## SOURCE EXCERPT
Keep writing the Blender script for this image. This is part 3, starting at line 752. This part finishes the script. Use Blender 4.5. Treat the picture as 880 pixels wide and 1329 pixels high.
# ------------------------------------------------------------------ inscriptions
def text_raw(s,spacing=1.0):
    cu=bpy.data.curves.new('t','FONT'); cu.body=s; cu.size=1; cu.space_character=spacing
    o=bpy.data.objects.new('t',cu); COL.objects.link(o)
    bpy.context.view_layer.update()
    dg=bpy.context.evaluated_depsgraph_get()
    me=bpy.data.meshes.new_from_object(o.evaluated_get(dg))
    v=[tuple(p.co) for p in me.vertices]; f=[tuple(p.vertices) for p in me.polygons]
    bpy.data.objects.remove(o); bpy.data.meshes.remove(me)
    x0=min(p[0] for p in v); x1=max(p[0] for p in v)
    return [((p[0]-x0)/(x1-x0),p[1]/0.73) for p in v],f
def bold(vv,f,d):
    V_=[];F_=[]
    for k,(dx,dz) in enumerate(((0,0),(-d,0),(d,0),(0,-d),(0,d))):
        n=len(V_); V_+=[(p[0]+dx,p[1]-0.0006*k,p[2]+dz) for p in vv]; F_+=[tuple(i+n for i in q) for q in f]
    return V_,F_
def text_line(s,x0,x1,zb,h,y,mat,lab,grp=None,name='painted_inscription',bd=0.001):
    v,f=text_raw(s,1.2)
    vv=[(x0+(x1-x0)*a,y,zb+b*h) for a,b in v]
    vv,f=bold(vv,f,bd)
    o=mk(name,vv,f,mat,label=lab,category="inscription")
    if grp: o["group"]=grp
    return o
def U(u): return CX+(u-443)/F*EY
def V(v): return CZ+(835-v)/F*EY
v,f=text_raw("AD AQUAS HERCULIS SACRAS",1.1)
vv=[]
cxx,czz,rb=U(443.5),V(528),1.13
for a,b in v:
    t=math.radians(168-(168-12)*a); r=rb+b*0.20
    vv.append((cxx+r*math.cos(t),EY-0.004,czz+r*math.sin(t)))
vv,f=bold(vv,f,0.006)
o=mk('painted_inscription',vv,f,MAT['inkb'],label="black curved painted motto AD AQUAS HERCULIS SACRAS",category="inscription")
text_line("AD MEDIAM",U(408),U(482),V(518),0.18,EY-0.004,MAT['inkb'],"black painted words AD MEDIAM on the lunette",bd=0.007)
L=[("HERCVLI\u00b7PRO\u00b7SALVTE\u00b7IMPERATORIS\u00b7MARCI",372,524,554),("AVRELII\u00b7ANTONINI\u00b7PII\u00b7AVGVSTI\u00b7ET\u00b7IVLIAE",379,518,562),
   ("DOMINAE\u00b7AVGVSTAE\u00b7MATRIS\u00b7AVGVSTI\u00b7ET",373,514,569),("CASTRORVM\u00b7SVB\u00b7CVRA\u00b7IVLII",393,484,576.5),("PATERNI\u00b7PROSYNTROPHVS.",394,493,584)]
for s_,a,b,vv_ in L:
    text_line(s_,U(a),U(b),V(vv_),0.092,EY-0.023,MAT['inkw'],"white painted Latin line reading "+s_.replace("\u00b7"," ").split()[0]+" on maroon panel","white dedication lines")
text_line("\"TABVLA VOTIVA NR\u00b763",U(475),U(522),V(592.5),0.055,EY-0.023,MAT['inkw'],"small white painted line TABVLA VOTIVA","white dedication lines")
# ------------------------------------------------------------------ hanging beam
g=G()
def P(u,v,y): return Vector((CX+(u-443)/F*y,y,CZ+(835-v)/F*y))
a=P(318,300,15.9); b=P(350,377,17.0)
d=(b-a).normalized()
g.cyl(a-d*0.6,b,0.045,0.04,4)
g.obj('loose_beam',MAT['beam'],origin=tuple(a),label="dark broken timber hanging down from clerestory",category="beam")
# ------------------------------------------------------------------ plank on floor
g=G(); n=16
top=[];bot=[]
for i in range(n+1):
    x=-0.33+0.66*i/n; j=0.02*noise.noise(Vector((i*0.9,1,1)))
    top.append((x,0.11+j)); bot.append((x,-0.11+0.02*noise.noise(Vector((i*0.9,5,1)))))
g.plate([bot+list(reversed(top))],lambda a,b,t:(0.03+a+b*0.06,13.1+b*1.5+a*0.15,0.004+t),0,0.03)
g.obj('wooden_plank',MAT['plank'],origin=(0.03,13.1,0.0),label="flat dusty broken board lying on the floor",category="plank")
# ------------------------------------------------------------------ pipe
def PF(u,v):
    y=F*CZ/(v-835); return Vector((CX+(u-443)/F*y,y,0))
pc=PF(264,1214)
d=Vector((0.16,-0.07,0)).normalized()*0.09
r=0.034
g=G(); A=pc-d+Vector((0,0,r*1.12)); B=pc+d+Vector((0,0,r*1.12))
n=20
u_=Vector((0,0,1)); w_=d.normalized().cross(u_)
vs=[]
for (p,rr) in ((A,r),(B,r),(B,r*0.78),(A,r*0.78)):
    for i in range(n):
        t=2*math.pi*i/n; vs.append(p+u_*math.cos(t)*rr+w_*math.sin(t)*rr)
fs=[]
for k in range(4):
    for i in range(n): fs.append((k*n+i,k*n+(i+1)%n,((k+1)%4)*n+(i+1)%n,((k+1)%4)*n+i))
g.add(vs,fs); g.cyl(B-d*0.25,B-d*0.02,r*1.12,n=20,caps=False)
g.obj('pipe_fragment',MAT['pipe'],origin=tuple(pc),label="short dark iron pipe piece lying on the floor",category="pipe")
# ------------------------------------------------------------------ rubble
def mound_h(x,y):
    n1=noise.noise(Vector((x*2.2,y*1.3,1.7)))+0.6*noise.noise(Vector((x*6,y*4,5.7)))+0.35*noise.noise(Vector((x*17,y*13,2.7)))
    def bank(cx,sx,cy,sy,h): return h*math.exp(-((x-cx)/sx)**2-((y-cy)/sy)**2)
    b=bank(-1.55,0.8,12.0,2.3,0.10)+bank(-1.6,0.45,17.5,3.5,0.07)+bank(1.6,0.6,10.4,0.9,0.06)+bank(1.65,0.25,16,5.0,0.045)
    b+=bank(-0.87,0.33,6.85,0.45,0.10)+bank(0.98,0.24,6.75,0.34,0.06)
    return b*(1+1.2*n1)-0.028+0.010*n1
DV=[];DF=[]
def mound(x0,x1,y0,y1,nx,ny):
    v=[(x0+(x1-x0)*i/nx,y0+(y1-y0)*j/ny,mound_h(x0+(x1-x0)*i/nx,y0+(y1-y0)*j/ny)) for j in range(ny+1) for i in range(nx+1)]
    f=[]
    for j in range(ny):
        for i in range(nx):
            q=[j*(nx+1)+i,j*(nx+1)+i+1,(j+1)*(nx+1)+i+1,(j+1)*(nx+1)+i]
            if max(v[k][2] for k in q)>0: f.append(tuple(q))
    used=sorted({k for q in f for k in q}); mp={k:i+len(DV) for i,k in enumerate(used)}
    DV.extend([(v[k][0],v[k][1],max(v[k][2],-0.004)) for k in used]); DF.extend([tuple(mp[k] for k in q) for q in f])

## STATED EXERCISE
Nothing in the listing may be changed; retype it all exactly.

## RESULT FOR THIS TASK
Keep writing the Blender script for this image. This is part 3, starting at line 752. This part finishes the script. Use Blender 4.5. Treat the picture as 880 pixels wide and 1329 pixels high.
# ------------------------------------------------------------------ inscriptions
def text_raw(s,spacing=1.0):
    cu=bpy.data.curves.new('t','FONT'); cu.body=s; cu.size=1; cu.space_character=spacing
    o=bpy.data.objects.new('t',cu); COL.objects.link(o)
    bpy.context.view_layer.update()
    dg=bpy.context.evaluated_depsgraph_get()
    me=bpy.data.meshes.new_from_object(o.evaluated_get(dg))
    v=[tuple(p.co) for p in me.vertices]; f=[tuple(p.vertices) for p in me.polygons]
    bpy.data.objects.remove(o); bpy.data.meshes.remove(me)
    x0=min(p[0] for p in v); x1=max(p[0] for p in v)
    return [((p[0]-x0)/(x1-x0),p[1]/0.73) for p in v],f
def bold(vv,f,d):
    V_=[];F_=[]
    for k,(dx,dz) in enumerate(((0,0),(-d,0),(d,0),(0,-d),(0,d))):
        n=len(V_); V_+=[(p[0]+dx,p[1]-0.0006*k,p[2]+dz) for p in vv]; F_+=[tuple(i+n for i in q) for q in f]
    return V_,F_
def text_line(s,x0,x1,zb,h,y,mat,lab,grp=None,name='painted_inscription',bd=0.001):
    v,f=text_raw(s,1.2)
    vv=[(x0+(x1-x0)*a,y,zb+b*h) for a,b in v]
    vv,f=bold(vv,f,bd)
    o=mk(name,vv,f,mat,label=lab,category="inscription")
    if grp: o["group"]=grp
    return o
def U(u): return CX+(u-443)/F*EY
def V(v): return CZ+(835-v)/F*EY
v,f=text_raw("AD AQUAS HERCULIS SACRAS",1.1)
vv=[]
cxx,czz,rb=U(443.5),V(528),1.13
for a,b in v:
    t=math.radians(168-(168-12)*a); r=rb+b*0.20
    vv.append((cxx+r*math.cos(t),EY-0.004,czz+r*math.sin(t)))
vv,f=bold(vv,f,0.006)
o=mk('painted_inscription',vv,f,MAT['inkb'],label="black curved painted motto AD AQUAS HERCULIS SACRAS",category="inscription")
text_line("AD MEDIAM",U(408),U(482),V(518),0.18,EY-0.004,MAT['inkb'],"black painted words AD MEDIAM on the lunette",bd=0.007)
L=[("HERCVLI\u00b7PRO\u00b7SALVTE\u00b7IMPERATORIS\u00b7MARCI",372,524,554),("AVRELII\u00b7ANTONINI\u00b7PII\u00b7AVGVSTI\u00b7ET\u00b7IVLIAE",379,518,562),
   ("DOMINAE\u00b7AVGVSTAE\u00b7MATRIS\u00b7AVGVSTI\u00b7ET",373,514,569),("CASTRORVM\u00b7SVB\u00b7CVRA\u00b7IVLII",393,484,576.5),("PATERNI\u00b7PROSYNTROPHVS.",394,493,584)]
for s_,a,b,vv_ in L:
    text_line(s_,U(a),U(b),V(vv_),0.092,EY-0.023,MAT['inkw'],"white painted Latin line reading "+s_.replace("\u00b7"," ").split()[0]+" on maroon panel","white dedication lines")
text_line("\"TABVLA VOTIVA NR\u00b763",U(475),U(522),V(592.5),0.055,EY-0.023,MAT['inkw'],"small white painted line TABVLA VOTIVA","white dedication lines")
# ------------------------------------------------------------------ hanging beam
g=G()
def P(u,v,y): return Vector((CX+(u-443)/F*y,y,CZ+(835-v)/F*y))
a=P(318,300,15.9); b=P(350,377,17.0)
d=(b-a).normalized()
g.cyl(a-d*0.6,b,0.045,0.04,4)
g.obj('loose_beam',MAT['beam'],origin=tuple(a),label="dark broken timber hanging down from clerestory",category="beam")
# ------------------------------------------------------------------ plank on floor
g=G(); n=16
top=[];bot=[]
for i in range(n+1):
    x=-0.33+0.66*i/n; j=0.02*noise.noise(Vector((i*0.9,1,1)))
    top.append((x,0.11+j)); bot.append((x,-0.11+0.02*noise.noise(Vector((i*0.9,5,1)))))
g.plate([bot+list(reversed(top))],lambda a,b,t:(0.03+a+b*0.06,13.1+b*1.5+a*0.15,0.004+t),0,0.03)
g.obj('wooden_plank',MAT['plank'],origin=(0.03,13.1,0.0),label="flat dusty broken board lying on the floor",category="plank")
# ------------------------------------------------------------------ pipe
def PF(u,v):
    y=F*CZ/(v-835); return Vector((CX+(u-443)/F*y,y,0))
pc=PF(264,1214)
d=Vector((0.16,-0.07,0)).normalized()*0.09
r=0.034
g=G(); A=pc-d+Vector((0,0,r*1.12)); B=pc+d+Vector((0,0,r*1.12))
n=20
u_=Vector((0,0,1)); w_=d.normalized().cross(u_)
vs=[]
for (p,rr) in ((A,r),(B,r),(B,r*0.78),(A,r*0.78)):
    for i in range(n):
        t=2*math.pi*i/n; vs.append(p+u_*math.cos(t)*rr+w_*math.sin(t)*rr)
fs=[]
for k in range(4):
    for i in range(n): fs.append((k*n+i,k*n+(i+1)%n,((k+1)%4)*n+(i+1)%n,((k+1)%4)*n+i))
g.add(vs,fs); g.cyl(B-d*0.25,B-d*0.02,r*1.12,n=20,caps=False)
g.obj('pipe_fragment',MAT['pipe'],origin=tuple(pc),label="short dark iron pipe piece lying on the floor",category="pipe")
# ------------------------------------------------------------------ rubble
def mound_h(x,y):
    n1=noise.noise(Vector((x*2.2,y*1.3,1.7)))+0.6*noise.noise(Vector((x*6,y*4,5.7)))+0.35*noise.noise(Vector((x*17,y*13,2.7)))
    def bank(cx,sx,cy,sy,h): return h*math.exp(-((x-cx)/sx)**2-((y-cy)/sy)**2)
    b=bank(-1.55,0.8,12.0,2.3,0.10)+bank(-1.6,0.45,17.5,3.5,0.07)+bank(1.6,0.6,10.4,0.9,0.06)+bank(1.65,0.25,16,5.0,0.045)
    b+=bank(-0.87,0.33,6.85,0.45,0.10)+bank(0.98,0.24,6.75,0.34,0.06)
    return b*(1+1.2*n1)-0.028+0.010*n1
DV=[];DF=[]
def mound(x0,x1,y0,y1,nx,ny):
    v=[(x0+(x1-x0)*i/nx,y0+(y1-y0)*j/ny,mound_h(x0+(x1-x0)*i/nx,y0+(y1-y0)*j/ny)) for j in range(ny+1) for i in range(nx+1)]
    f=[]
    for j in range(ny):
        for i in range(nx):
            q=[j*(nx+1)+i,j*(nx+1)+i+1,(j+1)*(nx+1)+i+1,(j+1)*(nx+1)+i]
            if max(v[k][2] for k in q)>0: f.append(tuple(q))
    used=sorted({k for q in f for k in q}); mp={k:i+len(DV) for i,k in enumerate(used)}
    DV.extend([(v[k][0],v[k][1],max(v[k][2],-0.004)) for k in used]); DF.extend([tuple(mp[k] for k in q) for q in f])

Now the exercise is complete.